Households in the statelet of Liechtenstein pay the most for electricity within the European Economic Community, at an average of 46.35 cent.

The results of the study provoke anger from Die Linke, Germany’s socialist party which asked the statistics office to compile the report..

“Almost all European countries have done better,” says Dietmar Bartsch, chair of the party’s Bundestag group.

Germany should implement “basic quotas” for electricity in the country, he says.

The data show price controls implemented by the country’s centre-left government do not go far enough, he adds.

Other parties argue high energy prices cannot be regulated away, however.

Decades of green energy policies since the Merkel era have also raised energy prices, as well as increasing inflation.

Germany’s governments largely refrained from investing in domestic fossil fuel production, and instead imported oil and gas from Russia.

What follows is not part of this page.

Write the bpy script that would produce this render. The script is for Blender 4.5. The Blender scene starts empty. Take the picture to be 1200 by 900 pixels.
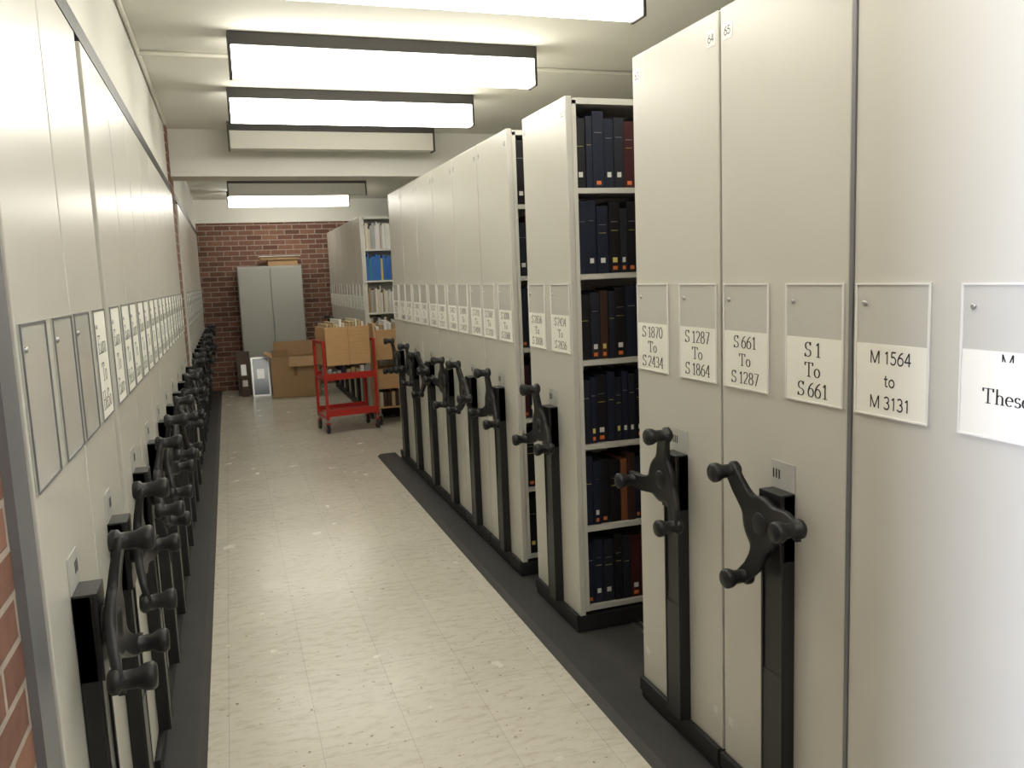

With those imports cut off after Russia’s invasion of Ukraine, Germany increasingly struggles to keep the lights on. It relies now on older, brown coal power stations to keep power its energy grid.

While authorities so far have avoided rolling blackouts, the crisis damaged Germany’s manufacturing sector badly.

A recent study finds two in three companies operating in Germany are now looking to relocate at least some of their operations abroad to save money.